Tout cela exige au moins deux grands engagements missionnaires : la coopération missionnaire et la vocation missionnaire.
Je vous invite d’abord à promouvoir une coopération renouvelée entre les Églises. Dans les communautés de vieille tradition chrétienne, la présence de nombreux frères et sœurs venus du Sud du monde doit être accueillie comme une grâce : elle renouvelle le visage de l’Église et suscite un christianisme plus ouvert, plus vivant et plus dynamique. En même temps, chaque missionnaire envoyé dans d’autres terres est appelé à habiter les cultures qu’il rencontre avec un respect sacré, discernant et valorisant tout ce qu’elles ont de bon et de noble, et y apportant la prophétie de l’Évangile.
Je voudrais aussi rappeler la beauté et l’importance des vocations missionnaires. Je m’adresse en particulier à l’Église d’Europe : aujourd’hui, un nouvel élan missionnaire est nécessaire. Nous avons besoin de laïcs, de religieux et de prêtres prêts à offrir leur service dans les terres de mission, de nouvelles propositions et expériences vocationnelles capables de susciter ce désir, notamment chez les jeunes.

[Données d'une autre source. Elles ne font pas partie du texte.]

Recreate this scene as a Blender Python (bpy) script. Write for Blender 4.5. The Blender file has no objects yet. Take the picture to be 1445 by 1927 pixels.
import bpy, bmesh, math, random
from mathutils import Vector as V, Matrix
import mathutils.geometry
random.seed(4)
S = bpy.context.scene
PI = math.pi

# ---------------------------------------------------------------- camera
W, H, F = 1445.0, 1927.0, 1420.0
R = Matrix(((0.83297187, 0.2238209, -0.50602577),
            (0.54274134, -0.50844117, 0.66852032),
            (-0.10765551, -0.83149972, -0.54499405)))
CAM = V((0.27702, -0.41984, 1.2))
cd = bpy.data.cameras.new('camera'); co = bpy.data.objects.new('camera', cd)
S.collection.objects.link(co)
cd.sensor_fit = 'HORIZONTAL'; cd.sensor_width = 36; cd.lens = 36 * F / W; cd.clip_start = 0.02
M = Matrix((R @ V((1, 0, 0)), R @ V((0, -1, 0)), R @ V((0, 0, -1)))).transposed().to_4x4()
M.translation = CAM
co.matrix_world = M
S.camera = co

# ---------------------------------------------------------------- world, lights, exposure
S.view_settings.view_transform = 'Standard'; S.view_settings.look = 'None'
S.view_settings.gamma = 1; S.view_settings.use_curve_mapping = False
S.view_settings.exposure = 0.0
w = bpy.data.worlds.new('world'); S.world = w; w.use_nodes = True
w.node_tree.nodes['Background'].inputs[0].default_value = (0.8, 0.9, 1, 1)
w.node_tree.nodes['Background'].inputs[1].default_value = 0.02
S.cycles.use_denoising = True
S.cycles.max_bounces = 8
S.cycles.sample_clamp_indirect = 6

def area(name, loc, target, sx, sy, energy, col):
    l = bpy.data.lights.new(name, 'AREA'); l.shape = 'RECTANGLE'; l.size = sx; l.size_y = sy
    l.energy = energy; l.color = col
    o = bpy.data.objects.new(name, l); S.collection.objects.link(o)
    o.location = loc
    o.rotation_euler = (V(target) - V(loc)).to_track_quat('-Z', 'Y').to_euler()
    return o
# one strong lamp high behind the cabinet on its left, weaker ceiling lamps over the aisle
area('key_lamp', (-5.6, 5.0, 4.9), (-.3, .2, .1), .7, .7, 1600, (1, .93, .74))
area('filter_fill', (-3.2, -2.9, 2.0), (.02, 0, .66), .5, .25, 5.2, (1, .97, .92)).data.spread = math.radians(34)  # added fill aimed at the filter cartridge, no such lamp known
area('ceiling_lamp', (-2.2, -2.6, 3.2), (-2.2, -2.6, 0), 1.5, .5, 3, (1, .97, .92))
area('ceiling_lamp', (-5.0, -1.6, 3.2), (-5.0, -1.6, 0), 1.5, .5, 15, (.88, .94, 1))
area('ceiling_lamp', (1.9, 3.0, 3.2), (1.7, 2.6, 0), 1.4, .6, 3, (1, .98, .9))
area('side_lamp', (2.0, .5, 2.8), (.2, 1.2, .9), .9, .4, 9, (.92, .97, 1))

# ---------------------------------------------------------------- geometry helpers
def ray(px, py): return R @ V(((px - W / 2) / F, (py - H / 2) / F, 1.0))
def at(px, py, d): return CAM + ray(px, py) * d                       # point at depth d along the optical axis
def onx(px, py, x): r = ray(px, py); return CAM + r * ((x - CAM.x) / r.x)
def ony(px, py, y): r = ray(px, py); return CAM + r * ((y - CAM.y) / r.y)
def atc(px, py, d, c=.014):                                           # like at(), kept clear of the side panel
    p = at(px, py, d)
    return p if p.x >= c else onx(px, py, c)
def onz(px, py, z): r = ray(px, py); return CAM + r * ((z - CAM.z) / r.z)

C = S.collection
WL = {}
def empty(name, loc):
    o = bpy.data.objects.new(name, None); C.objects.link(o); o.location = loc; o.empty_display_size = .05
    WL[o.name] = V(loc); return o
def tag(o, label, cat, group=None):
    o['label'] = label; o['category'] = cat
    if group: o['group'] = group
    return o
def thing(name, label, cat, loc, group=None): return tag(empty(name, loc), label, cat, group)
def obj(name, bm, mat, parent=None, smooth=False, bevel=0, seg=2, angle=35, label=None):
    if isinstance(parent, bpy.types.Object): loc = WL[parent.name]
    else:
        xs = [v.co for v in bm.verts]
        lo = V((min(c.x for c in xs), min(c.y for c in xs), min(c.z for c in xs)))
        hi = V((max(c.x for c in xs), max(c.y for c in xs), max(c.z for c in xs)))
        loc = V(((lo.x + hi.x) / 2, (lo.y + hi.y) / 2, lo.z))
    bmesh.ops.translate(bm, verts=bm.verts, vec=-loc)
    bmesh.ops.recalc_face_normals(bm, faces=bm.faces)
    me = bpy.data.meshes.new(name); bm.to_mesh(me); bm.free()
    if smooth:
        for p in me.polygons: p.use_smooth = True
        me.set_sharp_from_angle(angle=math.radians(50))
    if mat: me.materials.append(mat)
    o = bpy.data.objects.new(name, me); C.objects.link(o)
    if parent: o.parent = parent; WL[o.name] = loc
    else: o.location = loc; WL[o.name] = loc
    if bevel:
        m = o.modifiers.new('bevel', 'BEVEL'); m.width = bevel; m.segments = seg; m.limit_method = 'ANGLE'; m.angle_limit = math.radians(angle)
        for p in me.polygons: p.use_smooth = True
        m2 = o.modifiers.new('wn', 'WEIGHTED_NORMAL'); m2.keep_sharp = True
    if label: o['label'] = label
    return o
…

Chers frères et sœurs, j’envoie avec affection ma bénédiction au clergé local des Églises particulières, aux missionnaires, à ceux qui sont en discernement vocationnel.
Et à vous, migrants, je dis : vous êtes toujours les bienvenus. Les mers et les déserts que vous avez traversés sont, dans l’Écriture, des « lieux de salut », où Dieu s’est manifesté pour sauver son peuple. Je souhaite que vous puissiez rencontrer ce visage de Dieu dans les missionnaires que vous rencontrerez.
Je confie chacun de vous à l’intercession de Marie, première missionnaire de son Fils, qui se mit en route sans tarder vers les monts de Judée, portant Jésus en son sein et se mettant au service d’Élisabeth. Qu’elle nous soutienne pour que chacun de nous soit collaborateur du Royaume du Christ, Royaume d’amour, de justice et de paix.